Состояние постмодерна | страница 39



Предположим, дана закрытая дверь. Между «Дверь закрыта» и «Откройте дверь» нет следствия в смысле пропозициональной логики. Эти два высказывания относятся к двум совокупностям автономных правил, определяющим различную релевантность, а следовательно, и различную компетенцию. Результат этого деления разума на когнитивный или теоретический, с одной стороны, и практический — с другой, имеет здесь следствием атаку на легитимность научного дискурса, не прямо, а косвенно раскрывая нам, что он является языковой игрой, имеющей собственные правила (априорные условия познания которых являются у Канта первым суждением), но без всякого предназначения регламентировать практическую игру (как, впрочем, и эстетическую). Она оказывается, таким образом, на равных с другими.

«Делегитимация» — если к ней хотя бы немного стремятся и придают ей определенную важность, что на свой манер делает Витгенштейн и что, так же по-своему, делают Мартин Бубер и Эмманюэль Левинас[127] — открывает дорогу набирающему силу течению постмодернизма: наука играет собственную игру она не может легитимировать другие языковые игры. Например, прескриптивная игра ускользает от нее. Но, прежде всего, она нс может больше сама себя легитимировать, как то предполагает спекуляция.

При таком рассеянии языковых игр социальный субъект тоже кажется растворенным. Социальная связь — связь языковая, но она состоит нс из одной нити. В этой ткани пересекаются по меньшей мере две, а в действительности неопределенное количество языковых игр, подчиняющихся различным правилам. Витгенштейн пишет: «Наш язык можно рассматривать как старинный город: лабиринт маленьких улочек и площадей, старых и новых домов, домов с пристройками разных эпох; и все это окружено множеством новых районов с прямыми улицами регулярной планировки и стандартными домами».[128] А чтобы лучше показать, что принцип единства или синтез под началом научного метадискурса неприменим, нужно подвергнуть «город» языка старинному парадоксу о транзитивности равенства (sorite), спросив: «А с какого числа домов или улиц город начинает быть городом?».[129]

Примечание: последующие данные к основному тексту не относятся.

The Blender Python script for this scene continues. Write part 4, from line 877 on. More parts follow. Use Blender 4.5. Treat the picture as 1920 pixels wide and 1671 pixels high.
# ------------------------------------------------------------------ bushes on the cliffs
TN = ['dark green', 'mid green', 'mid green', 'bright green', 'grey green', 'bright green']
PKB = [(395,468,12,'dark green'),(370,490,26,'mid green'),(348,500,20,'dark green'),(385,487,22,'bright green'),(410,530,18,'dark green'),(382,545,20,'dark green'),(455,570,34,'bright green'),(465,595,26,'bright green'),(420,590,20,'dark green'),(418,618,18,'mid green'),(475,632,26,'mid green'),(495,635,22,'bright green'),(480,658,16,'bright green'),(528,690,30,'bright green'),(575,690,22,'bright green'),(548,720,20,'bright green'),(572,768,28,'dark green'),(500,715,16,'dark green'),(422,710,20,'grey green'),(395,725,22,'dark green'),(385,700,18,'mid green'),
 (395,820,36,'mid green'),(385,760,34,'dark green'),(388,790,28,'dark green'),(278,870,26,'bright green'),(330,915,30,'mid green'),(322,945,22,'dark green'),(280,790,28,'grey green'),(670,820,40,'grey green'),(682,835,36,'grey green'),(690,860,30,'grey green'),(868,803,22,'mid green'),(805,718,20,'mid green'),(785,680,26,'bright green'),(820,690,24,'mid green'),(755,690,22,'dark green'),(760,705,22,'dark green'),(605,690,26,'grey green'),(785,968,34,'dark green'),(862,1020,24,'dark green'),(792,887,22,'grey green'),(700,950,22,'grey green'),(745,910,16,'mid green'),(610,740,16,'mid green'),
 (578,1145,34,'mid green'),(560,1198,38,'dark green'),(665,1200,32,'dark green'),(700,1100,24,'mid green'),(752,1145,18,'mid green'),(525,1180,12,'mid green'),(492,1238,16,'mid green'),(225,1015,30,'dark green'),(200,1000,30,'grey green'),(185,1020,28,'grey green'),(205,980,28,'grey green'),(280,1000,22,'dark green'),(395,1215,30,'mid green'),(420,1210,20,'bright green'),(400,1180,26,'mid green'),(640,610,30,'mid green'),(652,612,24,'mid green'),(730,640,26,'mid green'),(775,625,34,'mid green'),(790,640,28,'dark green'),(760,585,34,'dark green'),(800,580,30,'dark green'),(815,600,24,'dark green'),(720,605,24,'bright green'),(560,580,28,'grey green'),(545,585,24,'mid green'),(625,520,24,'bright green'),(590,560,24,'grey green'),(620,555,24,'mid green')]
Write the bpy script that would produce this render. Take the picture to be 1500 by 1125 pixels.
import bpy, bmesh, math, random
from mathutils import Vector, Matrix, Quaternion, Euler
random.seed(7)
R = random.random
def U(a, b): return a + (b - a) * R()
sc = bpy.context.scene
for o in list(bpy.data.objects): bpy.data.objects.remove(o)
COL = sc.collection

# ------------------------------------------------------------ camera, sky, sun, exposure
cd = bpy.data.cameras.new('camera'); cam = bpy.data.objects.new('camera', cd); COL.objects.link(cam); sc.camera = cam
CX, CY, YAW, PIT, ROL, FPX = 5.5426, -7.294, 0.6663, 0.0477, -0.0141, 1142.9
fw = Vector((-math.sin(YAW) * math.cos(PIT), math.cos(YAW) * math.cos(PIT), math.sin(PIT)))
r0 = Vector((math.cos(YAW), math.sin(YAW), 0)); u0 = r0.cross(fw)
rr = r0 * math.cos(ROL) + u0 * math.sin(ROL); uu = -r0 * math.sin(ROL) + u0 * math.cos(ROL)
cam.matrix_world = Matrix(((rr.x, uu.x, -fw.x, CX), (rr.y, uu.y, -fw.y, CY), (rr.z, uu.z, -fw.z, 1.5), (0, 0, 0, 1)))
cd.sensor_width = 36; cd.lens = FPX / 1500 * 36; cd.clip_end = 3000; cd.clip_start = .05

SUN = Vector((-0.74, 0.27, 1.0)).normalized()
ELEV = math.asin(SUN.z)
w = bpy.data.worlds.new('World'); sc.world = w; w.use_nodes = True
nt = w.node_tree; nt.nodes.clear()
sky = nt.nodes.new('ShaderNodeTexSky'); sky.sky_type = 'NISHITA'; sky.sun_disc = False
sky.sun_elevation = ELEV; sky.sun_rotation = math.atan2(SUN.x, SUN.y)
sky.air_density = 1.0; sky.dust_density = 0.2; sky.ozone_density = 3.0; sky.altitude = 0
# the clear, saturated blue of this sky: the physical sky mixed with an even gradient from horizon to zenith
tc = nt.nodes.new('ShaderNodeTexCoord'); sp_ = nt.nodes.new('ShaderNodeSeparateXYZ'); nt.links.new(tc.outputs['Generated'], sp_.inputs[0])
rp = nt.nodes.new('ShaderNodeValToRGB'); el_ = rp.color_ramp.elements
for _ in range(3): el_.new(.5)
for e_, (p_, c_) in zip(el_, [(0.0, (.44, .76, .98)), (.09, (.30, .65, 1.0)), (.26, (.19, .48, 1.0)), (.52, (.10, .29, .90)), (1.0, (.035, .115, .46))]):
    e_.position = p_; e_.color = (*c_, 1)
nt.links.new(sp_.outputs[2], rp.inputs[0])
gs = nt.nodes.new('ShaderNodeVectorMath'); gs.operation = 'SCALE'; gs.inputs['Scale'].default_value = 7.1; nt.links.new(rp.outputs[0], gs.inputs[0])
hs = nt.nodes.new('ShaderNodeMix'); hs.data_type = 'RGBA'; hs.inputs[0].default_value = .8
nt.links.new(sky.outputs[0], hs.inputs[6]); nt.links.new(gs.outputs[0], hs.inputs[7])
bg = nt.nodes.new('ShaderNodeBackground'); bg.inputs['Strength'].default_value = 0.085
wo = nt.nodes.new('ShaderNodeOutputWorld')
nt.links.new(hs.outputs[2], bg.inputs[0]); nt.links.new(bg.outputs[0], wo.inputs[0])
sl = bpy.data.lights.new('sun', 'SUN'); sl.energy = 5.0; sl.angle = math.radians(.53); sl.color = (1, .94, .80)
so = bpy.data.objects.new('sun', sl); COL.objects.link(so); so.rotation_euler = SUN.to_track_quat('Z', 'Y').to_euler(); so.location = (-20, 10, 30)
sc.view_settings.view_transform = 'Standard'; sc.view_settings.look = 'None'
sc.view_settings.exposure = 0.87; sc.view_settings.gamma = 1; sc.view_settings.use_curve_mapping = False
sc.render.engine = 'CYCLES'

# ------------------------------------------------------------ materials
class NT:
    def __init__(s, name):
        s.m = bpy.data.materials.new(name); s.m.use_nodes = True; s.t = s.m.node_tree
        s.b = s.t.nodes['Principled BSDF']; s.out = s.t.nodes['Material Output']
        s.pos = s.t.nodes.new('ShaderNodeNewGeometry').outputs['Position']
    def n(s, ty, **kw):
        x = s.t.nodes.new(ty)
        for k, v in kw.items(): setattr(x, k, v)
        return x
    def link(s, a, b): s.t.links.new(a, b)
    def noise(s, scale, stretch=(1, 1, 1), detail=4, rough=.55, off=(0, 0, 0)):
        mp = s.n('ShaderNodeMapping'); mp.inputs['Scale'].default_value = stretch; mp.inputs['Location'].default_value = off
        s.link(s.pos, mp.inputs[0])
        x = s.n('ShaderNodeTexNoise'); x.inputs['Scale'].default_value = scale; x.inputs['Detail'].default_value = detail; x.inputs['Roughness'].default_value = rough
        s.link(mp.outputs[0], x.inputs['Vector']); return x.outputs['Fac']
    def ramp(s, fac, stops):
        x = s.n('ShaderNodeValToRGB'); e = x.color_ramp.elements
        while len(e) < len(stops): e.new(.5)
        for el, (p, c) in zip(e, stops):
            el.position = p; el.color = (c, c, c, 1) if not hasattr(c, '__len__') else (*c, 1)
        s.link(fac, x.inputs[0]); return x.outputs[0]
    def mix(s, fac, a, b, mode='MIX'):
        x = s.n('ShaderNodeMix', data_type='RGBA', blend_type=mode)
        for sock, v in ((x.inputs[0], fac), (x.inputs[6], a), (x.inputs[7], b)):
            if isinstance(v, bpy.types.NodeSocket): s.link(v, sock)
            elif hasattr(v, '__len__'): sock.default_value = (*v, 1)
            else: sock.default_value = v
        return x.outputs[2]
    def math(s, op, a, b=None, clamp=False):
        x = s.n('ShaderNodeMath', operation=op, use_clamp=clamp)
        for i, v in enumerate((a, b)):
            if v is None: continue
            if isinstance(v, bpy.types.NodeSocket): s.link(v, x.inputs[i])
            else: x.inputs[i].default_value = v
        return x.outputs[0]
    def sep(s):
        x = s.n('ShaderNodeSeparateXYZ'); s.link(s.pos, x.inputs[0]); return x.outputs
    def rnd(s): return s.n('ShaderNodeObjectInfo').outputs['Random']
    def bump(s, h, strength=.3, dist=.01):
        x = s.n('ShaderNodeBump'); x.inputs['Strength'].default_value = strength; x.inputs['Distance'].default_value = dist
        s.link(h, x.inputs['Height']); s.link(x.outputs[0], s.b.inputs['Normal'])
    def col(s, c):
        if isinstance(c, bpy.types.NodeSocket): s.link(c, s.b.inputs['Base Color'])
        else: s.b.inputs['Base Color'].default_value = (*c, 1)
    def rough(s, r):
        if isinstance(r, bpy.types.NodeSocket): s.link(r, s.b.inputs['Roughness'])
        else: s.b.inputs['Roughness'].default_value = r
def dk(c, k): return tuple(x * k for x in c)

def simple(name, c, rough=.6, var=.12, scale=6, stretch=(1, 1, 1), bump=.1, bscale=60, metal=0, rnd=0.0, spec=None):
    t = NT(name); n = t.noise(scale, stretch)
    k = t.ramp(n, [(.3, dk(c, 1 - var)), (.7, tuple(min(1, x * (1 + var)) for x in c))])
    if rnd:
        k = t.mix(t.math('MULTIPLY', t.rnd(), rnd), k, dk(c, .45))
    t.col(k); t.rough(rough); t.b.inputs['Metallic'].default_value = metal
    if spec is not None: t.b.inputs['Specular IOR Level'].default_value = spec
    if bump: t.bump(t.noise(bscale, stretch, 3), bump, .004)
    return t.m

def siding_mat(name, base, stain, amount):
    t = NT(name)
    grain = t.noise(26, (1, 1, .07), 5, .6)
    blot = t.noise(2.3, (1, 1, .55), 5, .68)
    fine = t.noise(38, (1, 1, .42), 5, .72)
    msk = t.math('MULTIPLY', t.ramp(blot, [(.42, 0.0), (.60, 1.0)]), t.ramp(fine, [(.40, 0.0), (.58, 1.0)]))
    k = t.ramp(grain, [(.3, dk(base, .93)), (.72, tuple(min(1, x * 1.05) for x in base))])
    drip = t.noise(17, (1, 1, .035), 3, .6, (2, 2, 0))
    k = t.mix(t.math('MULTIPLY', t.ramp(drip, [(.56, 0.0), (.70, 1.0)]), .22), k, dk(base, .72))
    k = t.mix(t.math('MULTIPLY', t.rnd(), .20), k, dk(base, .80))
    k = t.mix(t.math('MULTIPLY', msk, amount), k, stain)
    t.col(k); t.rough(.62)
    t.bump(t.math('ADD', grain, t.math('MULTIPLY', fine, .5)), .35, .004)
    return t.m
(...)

Новые языки присоединяются к старым, образуя пригороды старинного города: «химическая символика», «обозначения для исчисления бесконечно малых».[130] Спустя тридцать пять лет, к ним можно еще добавить машинные языки, матрицы теории игр, новые музыкальные нотные обозначения, логические неденотативные обозначения (логики времени, деонтические логики, модальные логики), язык генетического кода, графы фонологических структур и т. д.